Material ▸
▬▬▬▬▬▬▬▬▬▬
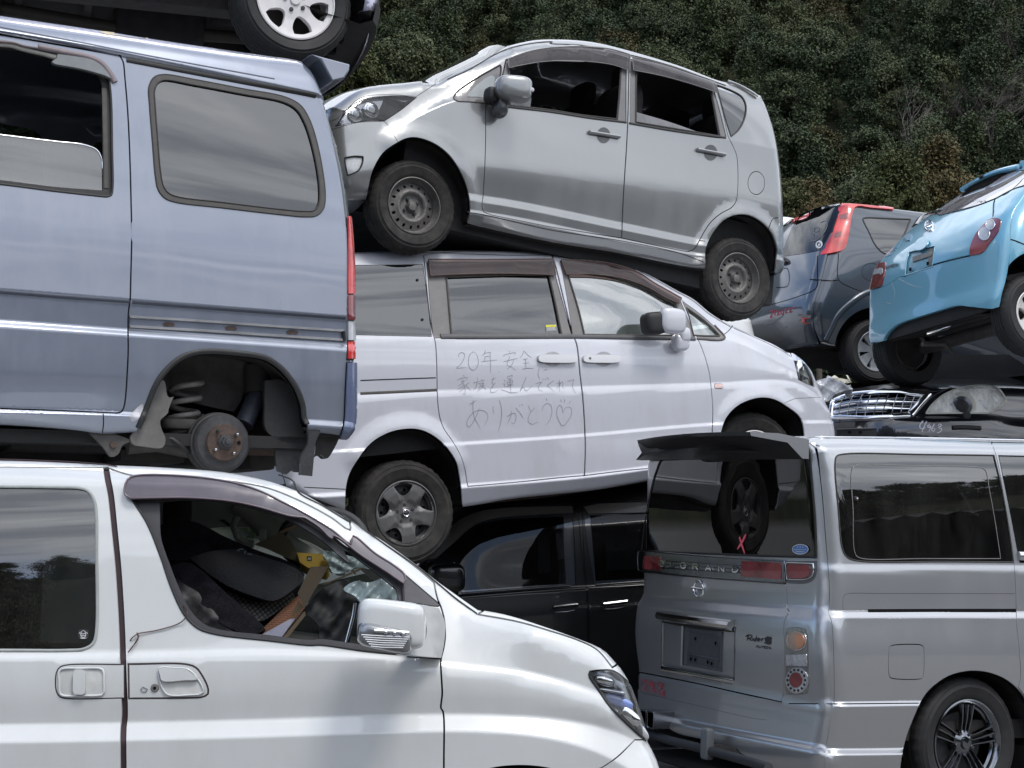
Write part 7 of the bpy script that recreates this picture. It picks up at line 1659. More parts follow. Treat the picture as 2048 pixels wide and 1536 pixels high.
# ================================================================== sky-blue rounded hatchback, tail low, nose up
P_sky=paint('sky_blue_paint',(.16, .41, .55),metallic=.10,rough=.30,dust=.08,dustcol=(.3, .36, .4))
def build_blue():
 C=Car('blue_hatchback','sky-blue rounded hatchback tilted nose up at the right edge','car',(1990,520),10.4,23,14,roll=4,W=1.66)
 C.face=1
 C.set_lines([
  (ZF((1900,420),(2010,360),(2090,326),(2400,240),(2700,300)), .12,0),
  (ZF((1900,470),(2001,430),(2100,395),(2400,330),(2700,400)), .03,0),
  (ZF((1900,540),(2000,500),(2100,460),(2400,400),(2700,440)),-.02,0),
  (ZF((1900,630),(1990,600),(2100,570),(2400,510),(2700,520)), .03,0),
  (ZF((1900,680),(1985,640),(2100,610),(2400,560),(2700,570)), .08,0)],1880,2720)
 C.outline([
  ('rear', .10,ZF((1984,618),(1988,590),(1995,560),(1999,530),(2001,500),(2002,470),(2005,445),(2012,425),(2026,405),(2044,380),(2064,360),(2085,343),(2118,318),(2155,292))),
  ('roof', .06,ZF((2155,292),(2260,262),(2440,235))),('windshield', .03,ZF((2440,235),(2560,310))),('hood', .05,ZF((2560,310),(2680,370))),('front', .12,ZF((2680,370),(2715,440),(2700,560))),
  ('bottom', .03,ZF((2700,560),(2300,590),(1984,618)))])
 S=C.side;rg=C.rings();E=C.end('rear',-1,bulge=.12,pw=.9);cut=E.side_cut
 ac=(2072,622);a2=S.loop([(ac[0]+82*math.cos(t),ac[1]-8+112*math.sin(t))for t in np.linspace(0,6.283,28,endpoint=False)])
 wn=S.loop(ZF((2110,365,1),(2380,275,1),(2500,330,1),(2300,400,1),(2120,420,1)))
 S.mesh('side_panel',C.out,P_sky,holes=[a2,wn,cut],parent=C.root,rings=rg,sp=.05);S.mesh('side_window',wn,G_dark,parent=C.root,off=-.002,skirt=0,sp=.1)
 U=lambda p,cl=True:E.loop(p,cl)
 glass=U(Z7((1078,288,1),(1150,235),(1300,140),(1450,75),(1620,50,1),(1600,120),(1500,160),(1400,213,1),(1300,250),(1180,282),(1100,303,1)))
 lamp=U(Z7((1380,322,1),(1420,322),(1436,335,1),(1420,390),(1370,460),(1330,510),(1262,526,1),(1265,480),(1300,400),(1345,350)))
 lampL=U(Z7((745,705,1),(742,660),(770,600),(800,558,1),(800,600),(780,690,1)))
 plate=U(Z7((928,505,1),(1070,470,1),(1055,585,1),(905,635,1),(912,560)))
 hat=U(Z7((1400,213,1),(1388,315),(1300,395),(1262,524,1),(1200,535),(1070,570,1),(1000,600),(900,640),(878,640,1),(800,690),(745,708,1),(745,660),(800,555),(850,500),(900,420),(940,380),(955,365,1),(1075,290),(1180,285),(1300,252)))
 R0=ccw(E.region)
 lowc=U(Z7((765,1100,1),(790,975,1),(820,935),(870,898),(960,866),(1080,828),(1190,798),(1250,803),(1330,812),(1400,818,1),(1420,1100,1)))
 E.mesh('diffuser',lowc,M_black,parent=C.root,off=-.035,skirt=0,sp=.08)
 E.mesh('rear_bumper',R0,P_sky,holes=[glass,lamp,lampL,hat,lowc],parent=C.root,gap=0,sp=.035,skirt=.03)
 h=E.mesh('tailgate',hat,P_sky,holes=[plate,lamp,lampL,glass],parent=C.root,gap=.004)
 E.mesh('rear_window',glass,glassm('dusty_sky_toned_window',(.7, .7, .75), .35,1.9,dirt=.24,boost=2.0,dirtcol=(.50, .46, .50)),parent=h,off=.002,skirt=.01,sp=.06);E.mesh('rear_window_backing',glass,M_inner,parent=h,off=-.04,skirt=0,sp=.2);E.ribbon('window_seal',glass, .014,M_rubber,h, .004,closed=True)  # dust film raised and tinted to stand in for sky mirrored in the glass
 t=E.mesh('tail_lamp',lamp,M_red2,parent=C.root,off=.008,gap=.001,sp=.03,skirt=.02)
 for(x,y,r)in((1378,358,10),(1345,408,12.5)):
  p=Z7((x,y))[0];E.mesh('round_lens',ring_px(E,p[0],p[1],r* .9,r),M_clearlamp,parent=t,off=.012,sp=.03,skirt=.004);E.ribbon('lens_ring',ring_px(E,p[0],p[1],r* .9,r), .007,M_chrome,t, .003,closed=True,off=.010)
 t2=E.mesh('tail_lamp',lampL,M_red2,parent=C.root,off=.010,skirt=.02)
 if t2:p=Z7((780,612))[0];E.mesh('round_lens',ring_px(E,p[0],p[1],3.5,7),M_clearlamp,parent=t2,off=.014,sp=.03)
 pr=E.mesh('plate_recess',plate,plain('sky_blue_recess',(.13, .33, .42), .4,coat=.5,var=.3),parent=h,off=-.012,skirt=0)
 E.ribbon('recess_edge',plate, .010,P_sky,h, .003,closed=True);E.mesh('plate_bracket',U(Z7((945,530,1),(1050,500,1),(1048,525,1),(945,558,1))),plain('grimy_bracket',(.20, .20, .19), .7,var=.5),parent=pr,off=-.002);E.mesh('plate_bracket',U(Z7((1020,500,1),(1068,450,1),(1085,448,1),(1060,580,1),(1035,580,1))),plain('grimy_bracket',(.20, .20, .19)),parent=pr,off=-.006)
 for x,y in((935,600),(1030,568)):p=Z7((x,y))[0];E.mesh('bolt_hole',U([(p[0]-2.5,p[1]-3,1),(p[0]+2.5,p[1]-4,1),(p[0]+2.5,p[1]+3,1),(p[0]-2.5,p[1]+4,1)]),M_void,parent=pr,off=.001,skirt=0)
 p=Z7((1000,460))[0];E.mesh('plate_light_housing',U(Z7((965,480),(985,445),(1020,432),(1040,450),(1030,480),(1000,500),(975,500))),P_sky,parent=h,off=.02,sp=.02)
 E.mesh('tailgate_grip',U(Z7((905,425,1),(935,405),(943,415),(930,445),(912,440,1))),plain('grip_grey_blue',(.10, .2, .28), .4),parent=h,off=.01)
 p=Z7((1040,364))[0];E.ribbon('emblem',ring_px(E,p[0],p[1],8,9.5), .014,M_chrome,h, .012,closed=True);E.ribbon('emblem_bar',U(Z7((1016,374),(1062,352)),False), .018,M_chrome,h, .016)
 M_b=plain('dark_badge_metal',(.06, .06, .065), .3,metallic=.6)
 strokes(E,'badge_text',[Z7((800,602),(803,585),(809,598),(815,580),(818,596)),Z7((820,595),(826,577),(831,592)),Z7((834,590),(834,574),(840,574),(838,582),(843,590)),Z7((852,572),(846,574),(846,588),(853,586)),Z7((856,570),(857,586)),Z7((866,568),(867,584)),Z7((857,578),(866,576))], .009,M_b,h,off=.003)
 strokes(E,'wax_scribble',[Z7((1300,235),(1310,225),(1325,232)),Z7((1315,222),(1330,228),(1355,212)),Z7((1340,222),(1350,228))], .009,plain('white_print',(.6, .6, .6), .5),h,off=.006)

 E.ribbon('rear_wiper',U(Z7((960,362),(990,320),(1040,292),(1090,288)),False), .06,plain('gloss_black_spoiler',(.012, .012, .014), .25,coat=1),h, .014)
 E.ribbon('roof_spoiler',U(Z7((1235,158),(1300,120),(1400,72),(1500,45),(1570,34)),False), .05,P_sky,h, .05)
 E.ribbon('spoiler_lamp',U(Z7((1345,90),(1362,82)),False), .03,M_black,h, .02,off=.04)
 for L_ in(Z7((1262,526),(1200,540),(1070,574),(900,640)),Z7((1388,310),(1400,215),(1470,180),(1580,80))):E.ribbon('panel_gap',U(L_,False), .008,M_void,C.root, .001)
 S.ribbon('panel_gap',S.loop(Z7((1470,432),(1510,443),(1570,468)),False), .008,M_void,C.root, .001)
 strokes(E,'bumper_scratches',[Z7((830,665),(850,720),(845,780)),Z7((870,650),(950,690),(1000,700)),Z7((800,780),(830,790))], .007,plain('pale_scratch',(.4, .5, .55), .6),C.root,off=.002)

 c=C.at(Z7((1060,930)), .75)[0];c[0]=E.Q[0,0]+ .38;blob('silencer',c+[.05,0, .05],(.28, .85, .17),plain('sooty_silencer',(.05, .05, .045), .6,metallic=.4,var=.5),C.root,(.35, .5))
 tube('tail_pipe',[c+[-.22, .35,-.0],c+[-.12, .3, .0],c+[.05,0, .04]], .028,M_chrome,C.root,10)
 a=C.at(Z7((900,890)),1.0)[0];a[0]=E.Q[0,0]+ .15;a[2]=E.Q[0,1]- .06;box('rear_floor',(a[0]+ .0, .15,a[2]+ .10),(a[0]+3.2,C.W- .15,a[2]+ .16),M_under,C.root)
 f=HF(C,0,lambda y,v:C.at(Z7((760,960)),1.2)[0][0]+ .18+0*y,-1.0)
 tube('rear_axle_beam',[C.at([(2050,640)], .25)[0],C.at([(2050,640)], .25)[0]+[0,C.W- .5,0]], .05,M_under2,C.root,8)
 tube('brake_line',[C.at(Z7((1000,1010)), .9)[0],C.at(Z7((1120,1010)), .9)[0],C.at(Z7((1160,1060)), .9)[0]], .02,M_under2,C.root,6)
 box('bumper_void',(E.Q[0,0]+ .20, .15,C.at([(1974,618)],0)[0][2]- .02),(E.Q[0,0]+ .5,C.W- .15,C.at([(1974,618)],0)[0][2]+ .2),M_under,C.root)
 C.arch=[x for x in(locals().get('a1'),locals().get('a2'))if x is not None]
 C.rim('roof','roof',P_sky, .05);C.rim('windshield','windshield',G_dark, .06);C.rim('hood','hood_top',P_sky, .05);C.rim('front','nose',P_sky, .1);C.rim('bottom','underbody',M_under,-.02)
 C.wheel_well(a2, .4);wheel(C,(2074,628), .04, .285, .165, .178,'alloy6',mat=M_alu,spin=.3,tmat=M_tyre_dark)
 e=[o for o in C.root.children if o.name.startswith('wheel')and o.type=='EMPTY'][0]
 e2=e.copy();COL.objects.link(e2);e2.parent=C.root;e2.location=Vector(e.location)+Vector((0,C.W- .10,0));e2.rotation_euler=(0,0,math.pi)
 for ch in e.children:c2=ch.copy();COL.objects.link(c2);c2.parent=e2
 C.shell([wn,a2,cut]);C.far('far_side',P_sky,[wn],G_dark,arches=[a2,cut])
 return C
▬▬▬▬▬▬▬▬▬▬
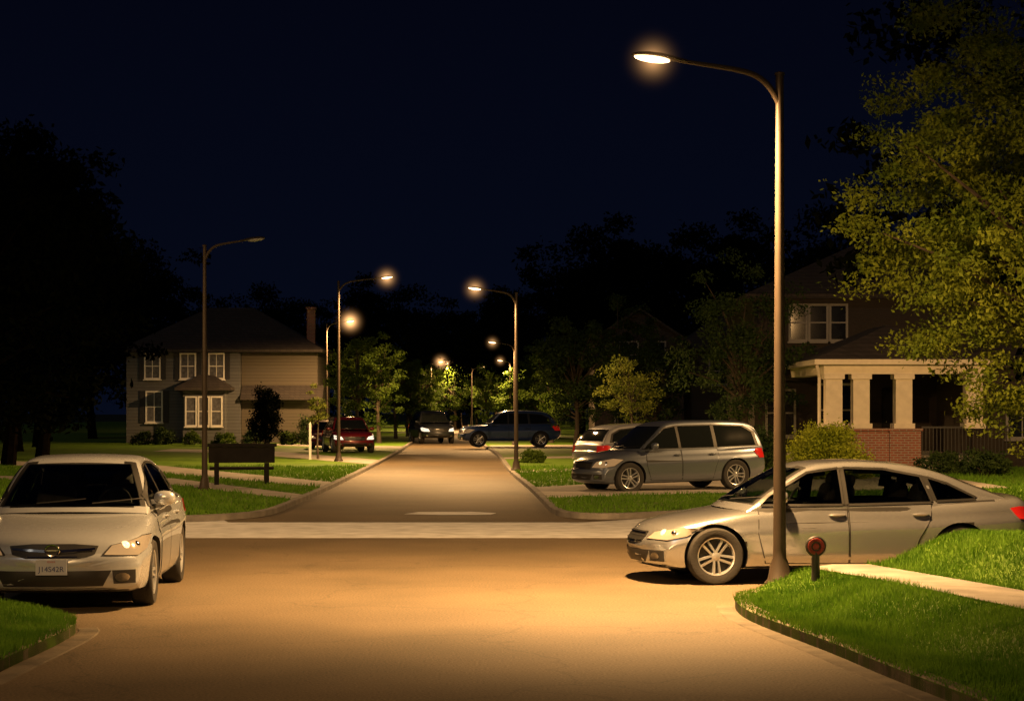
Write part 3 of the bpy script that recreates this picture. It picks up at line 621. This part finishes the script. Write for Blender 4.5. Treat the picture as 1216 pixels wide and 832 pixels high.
▬▬▬▬▬▬▬▬▬▬
Written instruction ▸ Gather every line from the listing above in which the word "that" appears.

Correct result ▸
Write part 7 of the bpy script that recreates this picture. It picks up at line 1659. More parts follow. Treat the picture as 2048 pixels wide and 1536 pixels high.
Write part 3 of the bpy script that recreates this picture. It picks up at line 621. This part finishes the script. Write for Blender 4.5. Treat the picture as 1216 pixels wide and 832 pixels high.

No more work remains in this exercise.